2. Постмодернизм отказывается от категории идеала, а в пределе — Абсолюта (религиозного или нравственного), постижение и приближение к которому всегда было «ценностным центром» русской культуры, и религиозной и светской: «Перед нами своего рода философско-„религиозная“ перверсия, которая является, в сущности, не чем иным, как проекцией неверия постмодернизма в возможность Бога истинного и живого» (Ю. Давыдов, с. 310); «Процесс „рассвобождения личности“ 60-х годов из области „сексуальной революции“… перекинулся в постмодернизме на сферу ментальности, производя революцию в мышлении. Нравственная вседозволенность обернулась вседозволенностью умственной… Диффузное, ценностно нейтральное состояние социума — это беспрецедентный образец „крысария“, т. е. общества без какой-либо идеальной, духовной надстройки. Такого мы еще не переживали!» (Р. Гальцева, с. 318); «Постмодернизм не знает никакой истины. Он ничего не берет на веру, потому что потерял веру полностью. В этом месте здесь дыра… Оказывается, можно прожить без веры: не нужно ее искать, и без нее хорошо устраиваются в жизни» (Е. Ермолин, с. 339).

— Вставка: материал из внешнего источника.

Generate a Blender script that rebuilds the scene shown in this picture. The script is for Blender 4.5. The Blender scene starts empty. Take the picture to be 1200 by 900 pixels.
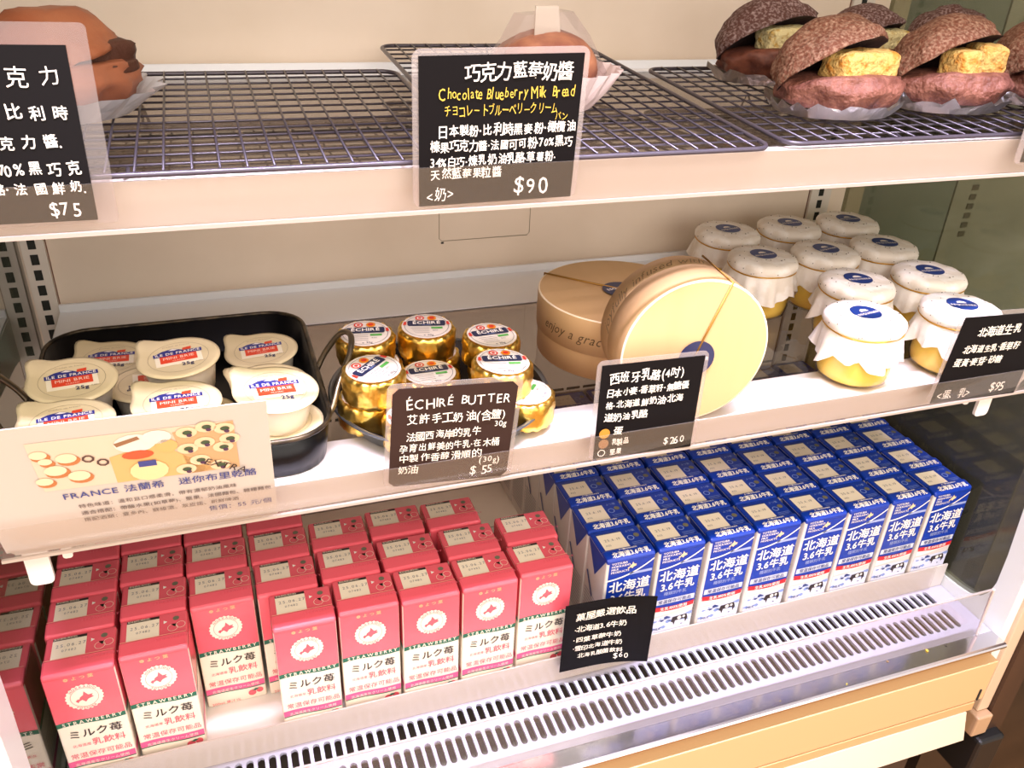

3. Постмодернизм наследует радикалистским тенденциям в культуре и истории: «…Центральная постмодернистская мифологема „постсовременности“ находится в прямом идейном родстве с марксистской идеей тотального революционного разрыва со всем старым миром и его историей. Более того — является ее прямой наследницей» (Ю. Давыдов, с. 313[50]).
4. Постмодернизм антигуманен и холодно-рационалистичен: «Постмодернизм не терпит „слезливости“ и всяких там „эмоций“, презирает пафос и страдание. Он требует равнодушия, безразличия по отношению ко всем вещам. Предпочтение одной из них, сосредоточенность на ней подвергается в постмодернизме осуждению (осмеянию) и изгоняется из сознания, подобно тому как в антиутопическом „бравом новом мире“ О. Хаксли изгонялась всякая человеческая избирательность и привязанность» (Р. Гальцева, с. 319); «Сам принцип: сначала — „выбранный ход“, потом — „поведение“ — выдает в постмодернизме неисправимую жертву „разума“» (Л. Аннинский, с. 328); «Это миросозерцание скептическое: равнодушный, холодный, сухой и самодовольный агностицизм. Скепсис продуцирует релятивистскую безучастность к миру…. Постмодернисты абсолютизируют игру, которая приобретает у них самоценный характер… Рационалистический игровой прием у них господствует…» (Е. Ермолин, с. 340–341).
Односторонность подобных подходов, кажется, очевидна. Но эти цитаты показательны именно тем, что авторы «Континента» наиболее концентрированно и манифестарно высказали те упреки русскому постмодернизму, которые и до этого так или иначе высказывали другие его критики (А. Солженицын, И. Роднянская, П. Басинский, В. Катаев, К. Степанян, В. Бондаренко[51] и др.). Постмодернизм в контексте русской культурной парадигмы выглядит покушением на ее верховные ценности: Смысл, Идеал, Человечность, Духовность — и на саму Русскую Традицию как таковую. Сама эта критика, в свою очередь, обнажает устойчивое представление о литературе как о секуляризированном религиозном дискурсе, цель которого — серьезный, а не игровой поиск трансцендентальных абсолютов, обеспечивающих читателя иррациональной, «духовной» (отсюда отождествление рационализма с антигуманизмом) системой смысловых ориентиров. Такой взгляд далеко не случаен, и действительно, постмодернизм вступает с этой концепцией литературы и культуры в самые конфликтные отношения. Но о чем говорит разрыв постмодернизма с этой парадигматической конструкцией? Критики-традиционалисты склонны интерпретировать его как доказательство инородности и тупиковости постмодернистского творчества, а появление этой «девиации» в русском культурном контексте одни списывают на дурные влияния с Запада, а другие — на общую культурную деградацию.